What you have to do
Gather all lines in the entries below that include the word "pixels".

Data provided
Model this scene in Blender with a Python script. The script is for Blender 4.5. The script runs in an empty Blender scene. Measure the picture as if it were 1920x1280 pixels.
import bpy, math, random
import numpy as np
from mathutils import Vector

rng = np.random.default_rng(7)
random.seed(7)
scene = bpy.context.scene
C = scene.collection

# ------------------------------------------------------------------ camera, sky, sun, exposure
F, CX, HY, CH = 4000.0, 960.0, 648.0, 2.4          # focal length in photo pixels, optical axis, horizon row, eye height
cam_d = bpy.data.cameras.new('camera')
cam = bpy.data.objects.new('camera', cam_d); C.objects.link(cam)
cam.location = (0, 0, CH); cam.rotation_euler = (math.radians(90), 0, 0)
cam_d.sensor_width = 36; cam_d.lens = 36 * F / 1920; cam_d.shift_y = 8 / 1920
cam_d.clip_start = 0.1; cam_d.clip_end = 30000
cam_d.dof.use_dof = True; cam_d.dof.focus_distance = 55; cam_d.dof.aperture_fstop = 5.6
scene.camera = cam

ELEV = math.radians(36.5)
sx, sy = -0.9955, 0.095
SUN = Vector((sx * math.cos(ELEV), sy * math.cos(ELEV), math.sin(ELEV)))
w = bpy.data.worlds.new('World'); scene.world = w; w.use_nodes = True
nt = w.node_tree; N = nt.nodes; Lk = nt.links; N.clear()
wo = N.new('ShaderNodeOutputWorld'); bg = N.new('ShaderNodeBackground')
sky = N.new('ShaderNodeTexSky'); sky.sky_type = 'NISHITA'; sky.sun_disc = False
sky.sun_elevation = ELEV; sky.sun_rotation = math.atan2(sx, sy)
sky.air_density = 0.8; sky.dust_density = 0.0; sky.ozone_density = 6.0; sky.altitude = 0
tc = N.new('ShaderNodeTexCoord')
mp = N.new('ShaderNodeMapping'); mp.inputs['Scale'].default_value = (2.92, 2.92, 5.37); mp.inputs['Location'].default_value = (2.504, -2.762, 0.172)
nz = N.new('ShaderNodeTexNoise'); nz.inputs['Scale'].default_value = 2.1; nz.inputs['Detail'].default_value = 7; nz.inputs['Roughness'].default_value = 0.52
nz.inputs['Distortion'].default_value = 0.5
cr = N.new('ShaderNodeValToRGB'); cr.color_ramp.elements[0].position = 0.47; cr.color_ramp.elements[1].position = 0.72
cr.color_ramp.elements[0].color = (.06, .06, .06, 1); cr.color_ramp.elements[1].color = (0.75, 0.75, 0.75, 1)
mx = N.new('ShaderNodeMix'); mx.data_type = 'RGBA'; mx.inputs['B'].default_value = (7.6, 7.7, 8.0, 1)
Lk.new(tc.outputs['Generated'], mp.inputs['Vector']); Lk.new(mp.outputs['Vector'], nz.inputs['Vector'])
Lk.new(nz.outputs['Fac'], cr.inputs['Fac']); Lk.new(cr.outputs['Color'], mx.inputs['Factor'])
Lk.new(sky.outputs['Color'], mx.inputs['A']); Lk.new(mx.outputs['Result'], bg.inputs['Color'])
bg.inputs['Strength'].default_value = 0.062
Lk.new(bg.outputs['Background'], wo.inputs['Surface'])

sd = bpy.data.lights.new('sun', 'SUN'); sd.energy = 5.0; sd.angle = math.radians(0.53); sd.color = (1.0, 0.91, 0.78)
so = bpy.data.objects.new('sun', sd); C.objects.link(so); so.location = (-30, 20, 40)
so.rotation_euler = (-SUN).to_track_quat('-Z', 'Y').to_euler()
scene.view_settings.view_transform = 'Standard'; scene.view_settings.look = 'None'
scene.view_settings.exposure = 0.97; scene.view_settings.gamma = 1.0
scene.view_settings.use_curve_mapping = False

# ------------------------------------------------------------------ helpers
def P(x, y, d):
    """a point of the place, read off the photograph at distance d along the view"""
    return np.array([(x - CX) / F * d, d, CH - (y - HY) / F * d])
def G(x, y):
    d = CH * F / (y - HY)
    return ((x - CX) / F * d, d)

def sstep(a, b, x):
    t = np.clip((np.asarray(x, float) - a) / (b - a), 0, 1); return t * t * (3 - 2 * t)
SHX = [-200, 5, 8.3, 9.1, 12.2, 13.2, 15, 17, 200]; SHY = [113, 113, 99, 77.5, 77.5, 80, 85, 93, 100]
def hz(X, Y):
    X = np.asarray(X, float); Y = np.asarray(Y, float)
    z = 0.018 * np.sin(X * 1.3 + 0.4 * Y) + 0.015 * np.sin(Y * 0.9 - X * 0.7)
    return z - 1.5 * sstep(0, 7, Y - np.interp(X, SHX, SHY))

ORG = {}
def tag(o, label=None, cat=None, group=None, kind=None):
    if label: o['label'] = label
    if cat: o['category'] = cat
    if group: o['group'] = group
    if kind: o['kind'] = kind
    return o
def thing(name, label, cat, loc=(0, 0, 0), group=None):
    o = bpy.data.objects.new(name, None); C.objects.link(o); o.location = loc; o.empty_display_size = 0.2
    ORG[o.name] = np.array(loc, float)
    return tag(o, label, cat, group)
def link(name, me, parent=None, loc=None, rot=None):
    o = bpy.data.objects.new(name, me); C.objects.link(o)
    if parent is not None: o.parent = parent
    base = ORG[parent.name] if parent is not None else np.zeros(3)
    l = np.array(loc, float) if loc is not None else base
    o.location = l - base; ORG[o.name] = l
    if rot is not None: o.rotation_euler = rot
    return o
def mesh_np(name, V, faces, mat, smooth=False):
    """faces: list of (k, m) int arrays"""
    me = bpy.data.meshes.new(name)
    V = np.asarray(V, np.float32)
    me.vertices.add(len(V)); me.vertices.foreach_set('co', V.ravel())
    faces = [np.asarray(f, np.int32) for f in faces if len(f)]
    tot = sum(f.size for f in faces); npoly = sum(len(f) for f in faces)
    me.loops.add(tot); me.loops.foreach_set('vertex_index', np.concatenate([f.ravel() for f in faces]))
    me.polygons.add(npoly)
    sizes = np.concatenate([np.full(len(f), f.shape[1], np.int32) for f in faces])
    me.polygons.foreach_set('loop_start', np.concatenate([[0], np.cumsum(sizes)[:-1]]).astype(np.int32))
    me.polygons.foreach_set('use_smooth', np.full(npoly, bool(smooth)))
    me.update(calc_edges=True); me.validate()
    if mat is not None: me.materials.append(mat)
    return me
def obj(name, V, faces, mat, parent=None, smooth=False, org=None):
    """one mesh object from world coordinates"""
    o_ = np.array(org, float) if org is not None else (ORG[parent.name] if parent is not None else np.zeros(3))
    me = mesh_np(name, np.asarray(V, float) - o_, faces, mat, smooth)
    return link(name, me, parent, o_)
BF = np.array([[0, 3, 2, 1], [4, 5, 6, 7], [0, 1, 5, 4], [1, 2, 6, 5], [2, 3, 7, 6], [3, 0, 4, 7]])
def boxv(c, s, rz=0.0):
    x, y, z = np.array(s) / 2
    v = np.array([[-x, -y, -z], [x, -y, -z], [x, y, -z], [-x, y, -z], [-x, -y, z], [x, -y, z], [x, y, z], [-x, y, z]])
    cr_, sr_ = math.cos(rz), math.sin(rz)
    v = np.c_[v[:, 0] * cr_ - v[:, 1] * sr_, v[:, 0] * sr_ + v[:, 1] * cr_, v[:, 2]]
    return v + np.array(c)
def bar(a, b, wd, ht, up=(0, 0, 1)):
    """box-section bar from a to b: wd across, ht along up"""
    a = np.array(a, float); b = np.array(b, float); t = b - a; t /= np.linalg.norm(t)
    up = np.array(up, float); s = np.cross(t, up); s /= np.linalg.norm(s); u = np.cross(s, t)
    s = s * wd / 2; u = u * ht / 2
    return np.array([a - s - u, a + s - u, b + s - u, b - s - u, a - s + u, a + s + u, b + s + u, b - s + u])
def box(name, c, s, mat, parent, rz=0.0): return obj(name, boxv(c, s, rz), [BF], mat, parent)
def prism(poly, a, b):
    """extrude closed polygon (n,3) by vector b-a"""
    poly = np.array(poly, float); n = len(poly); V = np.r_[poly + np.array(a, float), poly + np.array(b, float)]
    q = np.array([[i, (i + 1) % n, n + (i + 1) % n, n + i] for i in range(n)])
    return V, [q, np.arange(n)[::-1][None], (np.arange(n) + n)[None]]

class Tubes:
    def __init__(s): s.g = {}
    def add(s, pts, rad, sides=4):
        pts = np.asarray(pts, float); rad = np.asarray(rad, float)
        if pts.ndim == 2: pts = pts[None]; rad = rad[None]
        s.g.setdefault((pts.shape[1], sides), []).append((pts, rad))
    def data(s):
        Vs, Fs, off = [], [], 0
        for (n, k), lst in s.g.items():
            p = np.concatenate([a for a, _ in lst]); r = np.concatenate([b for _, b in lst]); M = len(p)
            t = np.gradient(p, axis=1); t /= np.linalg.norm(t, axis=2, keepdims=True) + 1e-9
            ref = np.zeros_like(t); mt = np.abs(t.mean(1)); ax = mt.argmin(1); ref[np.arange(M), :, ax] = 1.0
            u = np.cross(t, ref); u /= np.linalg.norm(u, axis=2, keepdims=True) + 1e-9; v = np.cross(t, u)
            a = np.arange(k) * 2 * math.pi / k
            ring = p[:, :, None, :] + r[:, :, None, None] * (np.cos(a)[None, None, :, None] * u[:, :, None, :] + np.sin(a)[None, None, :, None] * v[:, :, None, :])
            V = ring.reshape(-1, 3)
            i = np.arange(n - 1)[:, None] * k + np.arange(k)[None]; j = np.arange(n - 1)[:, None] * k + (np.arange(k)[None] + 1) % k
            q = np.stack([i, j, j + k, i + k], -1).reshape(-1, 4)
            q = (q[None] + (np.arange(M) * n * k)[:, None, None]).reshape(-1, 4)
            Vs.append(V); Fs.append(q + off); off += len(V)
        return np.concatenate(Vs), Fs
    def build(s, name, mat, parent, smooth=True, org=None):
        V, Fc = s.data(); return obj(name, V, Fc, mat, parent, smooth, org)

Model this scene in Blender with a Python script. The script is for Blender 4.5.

Response to the task
Model this scene in Blender with a Python script. The script is for Blender 4.5. The script runs in an empty Blender scene. Measure the picture as if it were 1920x1280 pixels.
F, CX, HY, CH = 4000.0, 960.0, 648.0, 2.4          # focal length in photo pixels, optical axis, horizon row, eye height